Better Together embraces all parties to keep Scotland as part of the UK

This photo was taken as part of the latest campaigning trip to Aberdeenshire, Fife and Perthshire: it was taken by a key Labour activist, and features councillors from several different parties, and myself - as we came together to make the case for the Union. I was in the village of Dunning and we canvassed all the village finding 80% in favour of the Union. What was noticeable was the cross party goodwill on a very important subject. If you want the ultimate embrace of alternative parties then look no further than the impassioned and eloquent plea of George Galloway MP at the recent Spectator dinner: extracts from  the speech I set out below:
  
‘We are people together on a small piece of rock with three hundred years of common history, and that’s what they want to break up.
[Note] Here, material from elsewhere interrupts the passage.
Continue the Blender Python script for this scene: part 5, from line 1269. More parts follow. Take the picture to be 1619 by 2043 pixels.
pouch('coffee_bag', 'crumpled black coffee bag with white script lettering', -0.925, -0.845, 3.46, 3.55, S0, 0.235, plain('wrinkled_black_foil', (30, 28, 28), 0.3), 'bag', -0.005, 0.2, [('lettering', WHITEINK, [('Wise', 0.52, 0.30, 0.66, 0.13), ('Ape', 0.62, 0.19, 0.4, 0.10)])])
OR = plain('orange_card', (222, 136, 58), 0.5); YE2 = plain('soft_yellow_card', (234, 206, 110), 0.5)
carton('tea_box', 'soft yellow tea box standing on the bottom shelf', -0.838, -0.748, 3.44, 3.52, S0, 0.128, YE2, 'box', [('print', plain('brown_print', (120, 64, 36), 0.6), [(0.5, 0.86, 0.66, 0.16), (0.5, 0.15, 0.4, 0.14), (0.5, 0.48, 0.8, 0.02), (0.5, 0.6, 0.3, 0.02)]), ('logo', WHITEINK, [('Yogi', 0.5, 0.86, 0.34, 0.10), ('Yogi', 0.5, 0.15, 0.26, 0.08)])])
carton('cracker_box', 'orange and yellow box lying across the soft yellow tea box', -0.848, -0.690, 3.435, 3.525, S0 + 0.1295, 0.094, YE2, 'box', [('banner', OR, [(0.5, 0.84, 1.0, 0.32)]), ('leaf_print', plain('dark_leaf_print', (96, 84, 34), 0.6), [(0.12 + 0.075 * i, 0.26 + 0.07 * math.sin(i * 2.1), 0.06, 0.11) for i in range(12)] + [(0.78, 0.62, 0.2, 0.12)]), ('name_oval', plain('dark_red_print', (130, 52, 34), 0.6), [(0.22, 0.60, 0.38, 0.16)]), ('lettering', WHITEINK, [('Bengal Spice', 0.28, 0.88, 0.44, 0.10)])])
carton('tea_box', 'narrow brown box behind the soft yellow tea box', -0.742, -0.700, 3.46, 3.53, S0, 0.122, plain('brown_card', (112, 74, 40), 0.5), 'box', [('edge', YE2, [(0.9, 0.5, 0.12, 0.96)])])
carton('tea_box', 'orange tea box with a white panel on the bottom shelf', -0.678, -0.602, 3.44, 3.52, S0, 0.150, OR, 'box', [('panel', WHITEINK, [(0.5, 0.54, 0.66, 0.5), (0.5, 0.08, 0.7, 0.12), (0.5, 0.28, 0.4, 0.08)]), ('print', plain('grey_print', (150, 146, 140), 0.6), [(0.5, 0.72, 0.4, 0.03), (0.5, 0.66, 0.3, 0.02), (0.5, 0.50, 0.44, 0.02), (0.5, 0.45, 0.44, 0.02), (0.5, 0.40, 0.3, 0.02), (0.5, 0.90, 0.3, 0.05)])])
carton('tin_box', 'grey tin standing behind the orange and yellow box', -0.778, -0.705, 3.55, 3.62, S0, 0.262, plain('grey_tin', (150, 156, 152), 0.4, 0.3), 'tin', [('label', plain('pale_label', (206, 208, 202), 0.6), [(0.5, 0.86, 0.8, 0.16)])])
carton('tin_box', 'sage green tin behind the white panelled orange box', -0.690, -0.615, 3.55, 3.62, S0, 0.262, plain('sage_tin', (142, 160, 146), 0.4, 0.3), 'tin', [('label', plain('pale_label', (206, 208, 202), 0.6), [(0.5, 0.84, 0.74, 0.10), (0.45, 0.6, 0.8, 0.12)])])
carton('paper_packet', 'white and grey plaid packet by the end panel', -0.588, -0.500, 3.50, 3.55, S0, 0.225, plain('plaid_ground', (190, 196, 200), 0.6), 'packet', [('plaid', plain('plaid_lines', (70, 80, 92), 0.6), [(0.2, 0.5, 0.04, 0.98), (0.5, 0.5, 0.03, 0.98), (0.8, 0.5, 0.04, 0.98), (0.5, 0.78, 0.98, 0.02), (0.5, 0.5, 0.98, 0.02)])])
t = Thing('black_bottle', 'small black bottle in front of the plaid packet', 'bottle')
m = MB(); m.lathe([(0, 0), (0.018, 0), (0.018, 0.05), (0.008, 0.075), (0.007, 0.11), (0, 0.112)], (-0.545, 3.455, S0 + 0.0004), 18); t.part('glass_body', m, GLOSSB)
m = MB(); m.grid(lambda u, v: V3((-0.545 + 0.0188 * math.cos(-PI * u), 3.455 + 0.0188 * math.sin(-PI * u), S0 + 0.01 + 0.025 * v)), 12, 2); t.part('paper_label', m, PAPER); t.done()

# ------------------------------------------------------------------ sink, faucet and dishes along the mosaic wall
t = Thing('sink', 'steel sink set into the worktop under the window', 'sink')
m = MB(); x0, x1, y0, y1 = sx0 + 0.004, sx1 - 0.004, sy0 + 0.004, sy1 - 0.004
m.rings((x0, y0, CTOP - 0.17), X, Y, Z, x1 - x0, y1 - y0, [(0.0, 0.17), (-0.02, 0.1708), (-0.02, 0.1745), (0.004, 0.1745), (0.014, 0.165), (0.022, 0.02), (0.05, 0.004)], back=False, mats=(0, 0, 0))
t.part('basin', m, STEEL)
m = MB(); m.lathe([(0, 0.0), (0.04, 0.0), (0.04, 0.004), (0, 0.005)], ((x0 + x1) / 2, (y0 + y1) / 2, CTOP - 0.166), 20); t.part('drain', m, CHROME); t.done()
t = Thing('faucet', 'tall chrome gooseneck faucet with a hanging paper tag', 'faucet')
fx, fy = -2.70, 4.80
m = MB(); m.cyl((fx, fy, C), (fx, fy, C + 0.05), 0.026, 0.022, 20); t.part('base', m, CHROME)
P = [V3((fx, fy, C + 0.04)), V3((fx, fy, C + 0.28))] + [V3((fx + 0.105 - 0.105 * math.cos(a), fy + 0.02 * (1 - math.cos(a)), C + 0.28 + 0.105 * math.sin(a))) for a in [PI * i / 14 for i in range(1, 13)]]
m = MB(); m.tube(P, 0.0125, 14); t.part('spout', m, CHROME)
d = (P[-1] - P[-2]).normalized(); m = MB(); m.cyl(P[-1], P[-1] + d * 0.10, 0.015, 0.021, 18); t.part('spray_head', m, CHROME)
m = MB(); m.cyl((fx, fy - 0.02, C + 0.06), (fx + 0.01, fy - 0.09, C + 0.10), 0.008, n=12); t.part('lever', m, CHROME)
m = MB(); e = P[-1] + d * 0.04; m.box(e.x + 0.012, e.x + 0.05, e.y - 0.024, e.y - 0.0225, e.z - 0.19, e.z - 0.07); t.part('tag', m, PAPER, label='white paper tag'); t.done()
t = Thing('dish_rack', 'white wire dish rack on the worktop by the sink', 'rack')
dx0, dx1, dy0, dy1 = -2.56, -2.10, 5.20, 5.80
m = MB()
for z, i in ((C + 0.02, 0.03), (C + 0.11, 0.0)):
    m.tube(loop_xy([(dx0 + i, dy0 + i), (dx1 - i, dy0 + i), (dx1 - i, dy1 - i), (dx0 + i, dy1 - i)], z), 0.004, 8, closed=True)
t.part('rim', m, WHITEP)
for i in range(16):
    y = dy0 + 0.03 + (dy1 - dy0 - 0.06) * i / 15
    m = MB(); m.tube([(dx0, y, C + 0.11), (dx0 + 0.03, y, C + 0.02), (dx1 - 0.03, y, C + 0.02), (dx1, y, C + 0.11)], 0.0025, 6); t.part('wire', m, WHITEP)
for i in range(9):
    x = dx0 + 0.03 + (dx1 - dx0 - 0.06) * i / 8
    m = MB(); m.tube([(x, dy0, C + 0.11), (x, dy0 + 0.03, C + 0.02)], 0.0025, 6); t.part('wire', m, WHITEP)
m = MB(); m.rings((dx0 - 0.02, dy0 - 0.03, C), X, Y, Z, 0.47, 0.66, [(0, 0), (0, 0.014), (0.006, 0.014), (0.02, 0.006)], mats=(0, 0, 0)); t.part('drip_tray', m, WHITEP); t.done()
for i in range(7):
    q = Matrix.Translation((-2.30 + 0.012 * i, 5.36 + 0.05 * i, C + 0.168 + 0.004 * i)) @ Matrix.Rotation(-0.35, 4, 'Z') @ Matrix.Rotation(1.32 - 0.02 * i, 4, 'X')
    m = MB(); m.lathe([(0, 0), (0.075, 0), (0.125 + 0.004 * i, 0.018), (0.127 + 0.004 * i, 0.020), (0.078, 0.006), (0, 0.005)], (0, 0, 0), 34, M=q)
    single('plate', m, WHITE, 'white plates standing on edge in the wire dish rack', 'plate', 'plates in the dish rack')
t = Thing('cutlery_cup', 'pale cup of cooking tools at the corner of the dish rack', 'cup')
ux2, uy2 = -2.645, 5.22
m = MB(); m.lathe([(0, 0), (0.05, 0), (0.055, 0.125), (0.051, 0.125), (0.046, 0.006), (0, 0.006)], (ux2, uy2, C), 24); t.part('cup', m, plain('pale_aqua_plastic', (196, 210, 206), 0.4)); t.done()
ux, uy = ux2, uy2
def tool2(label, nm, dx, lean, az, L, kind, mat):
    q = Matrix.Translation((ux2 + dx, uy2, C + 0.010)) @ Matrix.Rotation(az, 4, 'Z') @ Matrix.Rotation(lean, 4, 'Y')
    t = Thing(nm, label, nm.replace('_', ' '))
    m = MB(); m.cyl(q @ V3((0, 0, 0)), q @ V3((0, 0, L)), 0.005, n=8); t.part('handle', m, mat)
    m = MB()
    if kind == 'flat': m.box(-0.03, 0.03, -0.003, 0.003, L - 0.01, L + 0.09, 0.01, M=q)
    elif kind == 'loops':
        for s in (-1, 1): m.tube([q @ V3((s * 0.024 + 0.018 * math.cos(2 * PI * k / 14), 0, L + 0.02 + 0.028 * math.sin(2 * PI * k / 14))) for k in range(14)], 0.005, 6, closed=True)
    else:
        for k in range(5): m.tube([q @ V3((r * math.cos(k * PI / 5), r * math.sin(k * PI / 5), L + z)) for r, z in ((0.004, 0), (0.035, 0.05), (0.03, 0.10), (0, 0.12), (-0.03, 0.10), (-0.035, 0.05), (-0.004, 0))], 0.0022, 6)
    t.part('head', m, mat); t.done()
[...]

This is the first time ever that people in a small country, where everyone speaks the same language are being asked to break up, and break up on the basis that they don’t have a currency to use. There will be no pound.’

‘The difference is we have come together temporarily at a moment of national peril. The nationalists on the other hand are permanently together for they have only one purpose, to persuade you that Brian Souter, the gay-baiting billionaire, funder of their campaign, is someone more worthy of looking up to than J.K.Rowling.

“I am tired of being called a quisling, or a traitor…I’ll go wherever I like in these islands or anywhere else and speak my mind. There’ll be havoc if you vote yes in September, havoc in Edinburgh and throughout the land, and you’ll break the hearts of many others too. Who wants to mortgage their, and their children’s future on a finite resource that will soon be finished and the price of which is simply incalculable?’

‘They want you to re-fight a battle seven hundred years ago between two French speaking Kings with Scottish people on both sides. I prefer to remember a rather more recent battle…If we had not stood, but capitulated, like others had done before us, we’d be having this meeting this evening in German, if we were going to have it at all.’